THE WHAT, HOW, AND WHY OF GICLEE PRINTS

Yesterday, My Man Jim and I drove down to my hometown of Kilmarnock, Va to pick up work from my framer, and leave with her the last two paintings to be framed.  We also took the new pieces to the company which has been shooting the digital images for my reproductions of Women’s Studies.  I have a customer who needs a print of “The Woman With An Issue Of Blood.”  We needed to talk about several issues concerning this.  It was a great shoot for the new work, and a great conversation about the giclee print.

Giclee?  What the heck is that?  Well, it surely isn’t an off-set lithograph print, which used to be the standard for all art prints mass produced up until the 1990s.  It is a somewhat generic term used to describe a print made by an ink jet printing machine.

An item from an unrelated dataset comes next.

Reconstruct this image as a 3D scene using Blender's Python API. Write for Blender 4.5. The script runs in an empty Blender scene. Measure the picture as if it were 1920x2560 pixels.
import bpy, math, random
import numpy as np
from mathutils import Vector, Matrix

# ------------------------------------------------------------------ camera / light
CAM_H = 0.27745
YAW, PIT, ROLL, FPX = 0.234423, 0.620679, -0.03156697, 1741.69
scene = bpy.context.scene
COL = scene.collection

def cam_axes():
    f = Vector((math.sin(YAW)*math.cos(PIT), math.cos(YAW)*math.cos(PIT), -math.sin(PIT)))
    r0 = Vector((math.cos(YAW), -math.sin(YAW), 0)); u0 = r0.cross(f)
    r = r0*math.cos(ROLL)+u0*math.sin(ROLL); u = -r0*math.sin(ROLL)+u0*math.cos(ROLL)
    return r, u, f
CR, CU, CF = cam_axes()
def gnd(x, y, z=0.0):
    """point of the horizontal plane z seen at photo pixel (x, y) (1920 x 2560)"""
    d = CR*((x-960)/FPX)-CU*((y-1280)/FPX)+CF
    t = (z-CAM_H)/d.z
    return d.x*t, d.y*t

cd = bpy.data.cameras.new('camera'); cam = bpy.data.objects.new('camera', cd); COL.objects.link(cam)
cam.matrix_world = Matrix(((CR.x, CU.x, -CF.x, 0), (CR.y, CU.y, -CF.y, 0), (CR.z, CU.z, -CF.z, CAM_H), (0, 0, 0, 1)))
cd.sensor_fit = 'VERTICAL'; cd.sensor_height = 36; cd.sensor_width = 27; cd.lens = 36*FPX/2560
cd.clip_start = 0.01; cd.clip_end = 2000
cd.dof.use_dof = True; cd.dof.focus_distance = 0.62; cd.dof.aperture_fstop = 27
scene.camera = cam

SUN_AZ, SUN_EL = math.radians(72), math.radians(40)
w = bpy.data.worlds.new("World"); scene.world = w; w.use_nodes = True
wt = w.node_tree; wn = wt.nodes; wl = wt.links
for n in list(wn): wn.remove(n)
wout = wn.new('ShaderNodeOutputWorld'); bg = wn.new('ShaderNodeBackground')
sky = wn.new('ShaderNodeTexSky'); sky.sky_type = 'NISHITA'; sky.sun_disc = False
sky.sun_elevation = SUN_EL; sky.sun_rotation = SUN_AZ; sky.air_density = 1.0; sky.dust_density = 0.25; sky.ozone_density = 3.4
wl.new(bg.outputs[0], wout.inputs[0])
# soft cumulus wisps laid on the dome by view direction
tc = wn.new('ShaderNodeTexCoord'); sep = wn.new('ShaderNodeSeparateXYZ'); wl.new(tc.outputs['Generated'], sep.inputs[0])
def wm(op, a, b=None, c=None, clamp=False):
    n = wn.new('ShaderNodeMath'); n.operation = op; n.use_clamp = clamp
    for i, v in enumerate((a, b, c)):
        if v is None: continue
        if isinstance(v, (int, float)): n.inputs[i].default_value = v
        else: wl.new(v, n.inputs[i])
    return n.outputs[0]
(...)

This is how it works in the simplest of terms.  The imagery for giclee printing is shot with a digitized camera, where color adjustments and flaws can be adjusted or removed through a computer screen.  The term “giclee” came from a French term which means to spray, squirt or otherwise force liquid onto something, and that is precisely how these prints are made.  This printing method was developed in the 1990s with the invention of a state-of-the-art commercial ink jet printer equipped with thousands of tiny nozzles that spray the ink onto the paper or canvas.  This allows the tiniest details and intricacies of color to be reproduced truer to the original than any litho process could hope to achieve.  As stated earlier, it also allows you to print your work on canvas as well as paper.  Canvas, stretched over a frame as an original oil painting would be, looks just like an original.  Paper prints require glass for protection from dirt and other accidents, such as exposure to moisture or water, but canvas prints do not.

I can’t conceive of any reason why I would ever again use off-set lithography to produce a print.  There are many draw backs to the off-set litho method of printing.  First, the prep work and machinery used to print lithos requires one to print a god-awful amount of prints at one time to be economically feasible.  Hundreds, or even thousands of them.  Storage space for all these prints can become a real issue.  Second, all of the costs are up front, and that can break your bank account!  It can cost several thousand dollars for a single print edition, and make take years, if at all, to get your money back in sales.  Third, they fade.  Litho inks are dye based.  They are not color-fast when exposed to sunlight or any other light source producing UV rays, such as fluorescent lighting.  Everyone has seen the prints in businesses or opposite glass-lined walls that have “gone blue.”  The reason?  The yellow and red dyes have faded out from over exposure to UV light rays, leaving only the blue, which has a longer wave length.  Giclee printing, on the other uses pigment based inks which do not fade.  Although giclee prints haven’t been around long enough to stand the test of time, lab testing has proven them to be light fast up 100 years or more.  I’ll take that any day!  I’ve had too many customers cry for replacements when they hang an expensive lithograph print right in front of their windows.  Nowadays, with the energy efficient fluorescent light bulbs becoming the norm in every household, even dark corners of a room are no long safe.  One of the best reasons to use the giclee printing process is the ability to print on demand.  You don’t have to print (and pay for) the whole edition up front.  There are no metal printing plates to break down because everything is digitized and stored on a computer, CD or DVD.  If you need one print, you can order one print.  If you need five, or ten or 50, you can order those amounts and pay for those amounts.  Fourth,  As stated earlier, this process also allows you to print your work on canvas as well as paper.  Canvas, stretched over a frame as an original oil painting would be, looks just like an original.  Paper prints require glass for protection from dirt and other accidents, such as exposure to moisture or water, but canvas prints do not. Technology has indeed made the fine art print business fast and economical for just about anybody!

A few words of caution:  Research your giclee printer.  Make sure they use archival inks and papers.  There are many online giclee painters out there who may offer the cheapest prices, but will also give you the cheapest quality of prints.  If you want an excellent, long-lasting product, you can get that from a reputable printer who may charge a little more, but will still be very affordable.